Change the relay schedule for Bolt
Published: Thursday | December 15, 2011
Hubert Lawrence, Gleaner Writer
Now that Usain Bolt has read the London Olympic schedule, he doesn’t sound too keen on running the 4x400 next year.
As pinpointed in this space a few weeks ago, the 4x400 final is near the end of a five-day sequence of non-stop sprinting facing the tall man in London.
While the 100 is contested on day two and three of the Games, he runs the 200 heats, semis and finals on days five, six and seven, and with the 4x400 final and the 4x100 final following on days eight and nine. If the 4x400 was in its traditional place as the last event of the Olympics, I am sure Bolt would run it.
He wouldn’t have to worry about being too tired for the 4x100, where Jamaica are the defending champions and world record holders.
With the schedule as it is, he may have to choose between the relays. As things stand, Jamaica can probably win the 4x100 without him. The team won without Asafa Powell in Daegu at the 2011 World championships and Powell is a super anchorman. With a fit Powell, World champion Yohan Blake, speedy Nesta Carter and reliable Michael Frater, Jamaica has the speed and baton-passing skill to beat the world.
The 4x400 is a different matter. Only Jermaine Gonzales met the World Championships 400-metre ‘A’ qualifying standard of 45.25 seconds in 2011. Hopefully, Ricardo Chambers will be back to his 44.50 form in 2010, but that wouldn’t scare the USA. The Americans dominate the event and hold all important 4x400 titles, indoors and outdoors, junior and senior.
Eye-opening relays
If Jamaica want to challenge the Americans in the 4x400, Bolt will have to run. He ran 44.4 at the 2004 Penn Relays not long after his world 200-metre junior record of 19.93 seconds at the Carifta Games, and 44-flat at the 2010 Gibson Relays in two eye-opening 4x400 relay carries.
The fastest relay carry for Jamaica’s bronze medal team in Daegu was the 44.2-second run by Gonzales that put the black-green-and-gold boys in the lead and en route to bronze medals.
Usain’s recent comments to www.supersport.com suggest that the schedule will push him to the 4x100 only.
“I have looked at the schedule now and the 4x4 comes (a day) before the 4x1, so I don’t think I would really want to chance it,” he said. “But if I am fit enough and Jamaica has a good team I will probably try,” he reasoned.
There is a solution - return the 4x400 to its traditional place as the last track event in the Olympics.
Many suspect that the IAAF, the governing body for world athletics, moved the 4x100 to last because of Bolt. Apparently, the decision makers wanted him to open the show, in the 100, and close it, in the 4x100. Now that it is publicly known that he wants to chase four gold medals in London, it’s time to change the schedule back.
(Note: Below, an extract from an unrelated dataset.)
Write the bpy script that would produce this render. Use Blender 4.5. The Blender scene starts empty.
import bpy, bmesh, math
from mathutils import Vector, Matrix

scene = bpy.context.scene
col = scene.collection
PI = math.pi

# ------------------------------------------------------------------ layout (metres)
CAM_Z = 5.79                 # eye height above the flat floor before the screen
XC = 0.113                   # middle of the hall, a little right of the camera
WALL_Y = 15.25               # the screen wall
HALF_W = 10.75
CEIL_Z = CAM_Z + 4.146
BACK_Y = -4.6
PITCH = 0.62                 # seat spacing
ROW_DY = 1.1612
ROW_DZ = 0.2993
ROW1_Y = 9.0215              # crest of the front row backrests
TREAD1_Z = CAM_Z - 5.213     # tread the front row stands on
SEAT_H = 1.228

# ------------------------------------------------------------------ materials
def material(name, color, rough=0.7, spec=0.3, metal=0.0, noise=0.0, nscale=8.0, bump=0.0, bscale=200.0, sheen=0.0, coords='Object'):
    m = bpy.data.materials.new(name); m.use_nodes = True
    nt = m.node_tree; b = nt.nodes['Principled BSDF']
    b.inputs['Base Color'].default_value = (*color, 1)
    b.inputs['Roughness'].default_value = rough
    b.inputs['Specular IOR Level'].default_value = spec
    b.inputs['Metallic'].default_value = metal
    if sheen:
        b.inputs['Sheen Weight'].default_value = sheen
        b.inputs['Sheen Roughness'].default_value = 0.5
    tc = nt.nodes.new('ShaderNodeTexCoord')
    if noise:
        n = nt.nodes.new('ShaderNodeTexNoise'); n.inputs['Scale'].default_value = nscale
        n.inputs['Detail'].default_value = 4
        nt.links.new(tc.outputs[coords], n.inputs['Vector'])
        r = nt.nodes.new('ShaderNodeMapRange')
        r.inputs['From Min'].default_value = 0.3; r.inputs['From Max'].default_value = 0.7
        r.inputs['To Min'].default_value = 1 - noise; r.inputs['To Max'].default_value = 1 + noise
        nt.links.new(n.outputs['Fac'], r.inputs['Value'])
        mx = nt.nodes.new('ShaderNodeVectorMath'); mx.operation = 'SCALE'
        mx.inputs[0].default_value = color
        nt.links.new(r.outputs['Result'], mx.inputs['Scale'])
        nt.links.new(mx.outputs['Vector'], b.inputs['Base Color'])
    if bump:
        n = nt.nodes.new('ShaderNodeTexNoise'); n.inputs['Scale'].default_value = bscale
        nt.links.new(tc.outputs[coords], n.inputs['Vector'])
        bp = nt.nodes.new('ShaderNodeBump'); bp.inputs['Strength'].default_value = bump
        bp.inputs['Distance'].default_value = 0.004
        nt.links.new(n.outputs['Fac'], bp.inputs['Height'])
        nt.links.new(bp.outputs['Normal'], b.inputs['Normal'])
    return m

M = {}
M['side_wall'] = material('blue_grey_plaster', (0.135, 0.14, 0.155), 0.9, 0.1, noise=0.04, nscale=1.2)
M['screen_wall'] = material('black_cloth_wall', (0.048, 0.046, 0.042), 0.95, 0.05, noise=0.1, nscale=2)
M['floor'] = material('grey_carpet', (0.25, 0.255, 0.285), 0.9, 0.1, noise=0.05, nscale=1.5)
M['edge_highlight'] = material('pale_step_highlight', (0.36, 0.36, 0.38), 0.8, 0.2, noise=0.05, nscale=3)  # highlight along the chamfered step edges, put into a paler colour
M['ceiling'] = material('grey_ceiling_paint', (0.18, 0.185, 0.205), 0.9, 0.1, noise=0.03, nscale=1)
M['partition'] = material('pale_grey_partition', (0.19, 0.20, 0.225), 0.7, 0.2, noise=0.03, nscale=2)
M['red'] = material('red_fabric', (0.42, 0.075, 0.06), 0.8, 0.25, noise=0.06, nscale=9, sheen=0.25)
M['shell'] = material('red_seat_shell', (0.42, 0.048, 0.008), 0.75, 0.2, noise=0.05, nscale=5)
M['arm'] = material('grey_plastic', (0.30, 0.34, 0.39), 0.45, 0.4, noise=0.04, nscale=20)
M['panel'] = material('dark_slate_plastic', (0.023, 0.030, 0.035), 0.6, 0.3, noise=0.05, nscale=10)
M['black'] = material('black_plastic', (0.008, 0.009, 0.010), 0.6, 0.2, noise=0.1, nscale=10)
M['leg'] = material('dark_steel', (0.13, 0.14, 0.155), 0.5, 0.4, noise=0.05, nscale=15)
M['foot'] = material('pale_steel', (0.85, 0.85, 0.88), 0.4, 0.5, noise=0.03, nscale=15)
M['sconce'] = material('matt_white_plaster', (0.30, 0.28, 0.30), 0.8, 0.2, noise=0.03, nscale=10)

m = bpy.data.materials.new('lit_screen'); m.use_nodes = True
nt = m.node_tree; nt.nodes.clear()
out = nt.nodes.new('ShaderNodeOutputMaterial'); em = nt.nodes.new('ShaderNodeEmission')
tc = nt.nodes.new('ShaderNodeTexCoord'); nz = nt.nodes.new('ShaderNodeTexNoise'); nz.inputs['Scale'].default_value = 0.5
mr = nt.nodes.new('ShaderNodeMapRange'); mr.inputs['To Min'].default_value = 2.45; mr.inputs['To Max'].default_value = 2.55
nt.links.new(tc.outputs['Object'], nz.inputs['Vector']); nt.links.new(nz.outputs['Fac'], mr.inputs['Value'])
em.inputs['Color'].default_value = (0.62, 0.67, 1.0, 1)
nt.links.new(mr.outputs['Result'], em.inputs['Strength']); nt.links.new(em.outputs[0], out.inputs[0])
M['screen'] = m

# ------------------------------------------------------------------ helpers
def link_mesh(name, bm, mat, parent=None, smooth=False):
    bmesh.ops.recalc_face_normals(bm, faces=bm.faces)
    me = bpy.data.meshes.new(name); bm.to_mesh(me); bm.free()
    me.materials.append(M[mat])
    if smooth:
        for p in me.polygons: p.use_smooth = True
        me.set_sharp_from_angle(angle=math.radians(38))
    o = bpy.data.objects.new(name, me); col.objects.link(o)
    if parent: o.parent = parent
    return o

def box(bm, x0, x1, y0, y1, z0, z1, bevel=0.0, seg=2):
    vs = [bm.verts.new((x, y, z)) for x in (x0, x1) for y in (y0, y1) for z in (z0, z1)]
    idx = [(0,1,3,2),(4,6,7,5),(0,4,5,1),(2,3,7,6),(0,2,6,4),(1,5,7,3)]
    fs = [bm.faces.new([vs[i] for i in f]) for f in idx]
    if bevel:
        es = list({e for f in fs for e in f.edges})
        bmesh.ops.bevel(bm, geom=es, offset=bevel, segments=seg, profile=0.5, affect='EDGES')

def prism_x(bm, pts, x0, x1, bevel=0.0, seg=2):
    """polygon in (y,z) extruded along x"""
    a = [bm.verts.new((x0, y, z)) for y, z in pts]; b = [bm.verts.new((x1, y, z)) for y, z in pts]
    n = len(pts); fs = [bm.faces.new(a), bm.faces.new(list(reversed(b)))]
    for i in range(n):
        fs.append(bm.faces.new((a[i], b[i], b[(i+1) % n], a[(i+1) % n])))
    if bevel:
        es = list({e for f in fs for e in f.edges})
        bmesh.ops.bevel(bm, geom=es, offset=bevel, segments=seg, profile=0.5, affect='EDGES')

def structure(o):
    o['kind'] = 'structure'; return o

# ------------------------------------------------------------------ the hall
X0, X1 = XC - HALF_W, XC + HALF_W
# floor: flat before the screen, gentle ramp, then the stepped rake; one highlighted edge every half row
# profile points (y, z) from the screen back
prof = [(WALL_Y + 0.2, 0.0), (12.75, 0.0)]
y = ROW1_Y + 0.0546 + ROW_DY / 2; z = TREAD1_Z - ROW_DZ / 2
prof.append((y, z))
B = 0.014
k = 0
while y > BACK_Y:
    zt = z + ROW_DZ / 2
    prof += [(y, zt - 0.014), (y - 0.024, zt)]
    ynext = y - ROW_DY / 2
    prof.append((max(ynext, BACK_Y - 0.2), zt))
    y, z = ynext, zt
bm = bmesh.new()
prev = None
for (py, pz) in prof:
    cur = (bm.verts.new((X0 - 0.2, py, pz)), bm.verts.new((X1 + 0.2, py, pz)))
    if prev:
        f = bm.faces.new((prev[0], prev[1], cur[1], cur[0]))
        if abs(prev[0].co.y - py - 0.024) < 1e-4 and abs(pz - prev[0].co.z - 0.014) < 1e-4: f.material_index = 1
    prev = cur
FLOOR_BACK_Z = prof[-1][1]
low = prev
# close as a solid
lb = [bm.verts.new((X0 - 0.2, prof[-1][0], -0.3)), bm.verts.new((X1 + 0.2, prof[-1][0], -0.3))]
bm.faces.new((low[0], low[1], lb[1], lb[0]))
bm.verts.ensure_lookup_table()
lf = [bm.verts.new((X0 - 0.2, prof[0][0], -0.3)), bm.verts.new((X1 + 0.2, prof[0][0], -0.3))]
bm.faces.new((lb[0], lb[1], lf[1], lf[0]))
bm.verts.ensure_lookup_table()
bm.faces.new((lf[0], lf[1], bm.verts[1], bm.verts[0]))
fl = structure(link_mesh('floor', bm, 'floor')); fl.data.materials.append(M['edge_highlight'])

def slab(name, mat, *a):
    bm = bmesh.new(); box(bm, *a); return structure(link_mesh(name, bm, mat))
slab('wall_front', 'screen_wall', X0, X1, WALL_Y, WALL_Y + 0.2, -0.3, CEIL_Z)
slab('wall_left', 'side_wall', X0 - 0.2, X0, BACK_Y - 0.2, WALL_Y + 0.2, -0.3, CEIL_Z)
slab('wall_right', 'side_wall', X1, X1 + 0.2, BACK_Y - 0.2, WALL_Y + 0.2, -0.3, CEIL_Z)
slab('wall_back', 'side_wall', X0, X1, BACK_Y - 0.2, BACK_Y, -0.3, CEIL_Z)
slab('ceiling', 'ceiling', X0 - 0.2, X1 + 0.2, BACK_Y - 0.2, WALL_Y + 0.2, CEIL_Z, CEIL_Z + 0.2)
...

When Michael Johnson was the king of track and field, the American made it clear that he wanted to do a 400/200 double at the 1996 Olympics. He didn’t relent until a schedule overlap between the two events was eliminated. Then he did the business, as the British say, with winning times of 43.49 and 19.32 seconds, respectively.
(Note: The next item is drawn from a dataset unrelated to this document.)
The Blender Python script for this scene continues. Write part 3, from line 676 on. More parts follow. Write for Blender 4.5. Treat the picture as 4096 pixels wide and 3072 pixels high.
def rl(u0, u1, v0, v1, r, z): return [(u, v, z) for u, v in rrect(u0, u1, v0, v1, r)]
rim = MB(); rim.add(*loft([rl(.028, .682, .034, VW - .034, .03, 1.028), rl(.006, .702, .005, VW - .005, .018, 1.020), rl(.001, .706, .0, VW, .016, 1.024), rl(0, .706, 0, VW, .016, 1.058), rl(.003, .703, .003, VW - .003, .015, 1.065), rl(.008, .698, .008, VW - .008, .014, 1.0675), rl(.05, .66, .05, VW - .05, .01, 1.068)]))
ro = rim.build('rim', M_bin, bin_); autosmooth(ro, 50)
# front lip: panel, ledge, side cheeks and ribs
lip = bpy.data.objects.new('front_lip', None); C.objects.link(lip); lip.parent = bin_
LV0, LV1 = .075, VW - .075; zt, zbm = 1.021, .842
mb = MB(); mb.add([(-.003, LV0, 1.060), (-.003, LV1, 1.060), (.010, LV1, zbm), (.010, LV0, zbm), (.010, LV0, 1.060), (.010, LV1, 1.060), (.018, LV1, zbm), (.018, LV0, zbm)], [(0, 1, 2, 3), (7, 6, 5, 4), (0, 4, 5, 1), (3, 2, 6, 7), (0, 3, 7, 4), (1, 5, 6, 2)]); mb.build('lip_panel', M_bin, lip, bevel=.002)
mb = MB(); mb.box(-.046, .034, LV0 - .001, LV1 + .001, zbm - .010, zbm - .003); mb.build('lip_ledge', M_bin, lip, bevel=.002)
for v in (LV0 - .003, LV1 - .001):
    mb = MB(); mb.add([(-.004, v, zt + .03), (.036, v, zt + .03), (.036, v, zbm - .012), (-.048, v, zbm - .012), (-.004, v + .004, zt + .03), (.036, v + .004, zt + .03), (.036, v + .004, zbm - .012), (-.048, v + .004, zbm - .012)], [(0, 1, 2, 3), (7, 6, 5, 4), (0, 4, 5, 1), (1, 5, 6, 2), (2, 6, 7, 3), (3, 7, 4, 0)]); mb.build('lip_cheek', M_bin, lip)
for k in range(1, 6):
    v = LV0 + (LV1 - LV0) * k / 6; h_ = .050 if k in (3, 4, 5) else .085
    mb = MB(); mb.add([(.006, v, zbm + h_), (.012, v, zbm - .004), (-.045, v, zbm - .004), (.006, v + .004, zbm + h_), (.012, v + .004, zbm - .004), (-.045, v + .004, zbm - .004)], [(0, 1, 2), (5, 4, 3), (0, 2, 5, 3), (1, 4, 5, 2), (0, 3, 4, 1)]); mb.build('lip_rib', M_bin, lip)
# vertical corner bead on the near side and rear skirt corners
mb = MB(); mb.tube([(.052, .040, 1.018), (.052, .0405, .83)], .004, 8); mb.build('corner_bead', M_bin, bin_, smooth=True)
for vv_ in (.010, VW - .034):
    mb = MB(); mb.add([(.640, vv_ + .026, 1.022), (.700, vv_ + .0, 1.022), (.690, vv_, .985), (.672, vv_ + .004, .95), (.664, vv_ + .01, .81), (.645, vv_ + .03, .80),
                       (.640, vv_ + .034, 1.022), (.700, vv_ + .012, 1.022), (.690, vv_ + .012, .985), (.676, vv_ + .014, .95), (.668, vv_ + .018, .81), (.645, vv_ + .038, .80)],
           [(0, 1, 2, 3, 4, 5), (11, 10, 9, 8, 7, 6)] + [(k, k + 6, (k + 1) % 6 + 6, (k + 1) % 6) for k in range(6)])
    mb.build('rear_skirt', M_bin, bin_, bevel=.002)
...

That change helped Marie-José Perec of France as she, too, did the 400/200 double.
Bolt is the big man of athletics now and his chase of four gold medals would be big news. There would be increased public interest since he would be trying to match the feat last achieved by America’s Carl Lewis in 1984.
Someone - Usain or the JAAA - should ask the International Olympic Committee and the IAAF to simply have the men’s 4x400 and 4x100 swap places on the London schedule. It won’t hurt them because he will still be running the last event, and it won’t hurt us to have the tall man speeding on the 4x400.
Hubert Lawrence has covered athletics since 1987.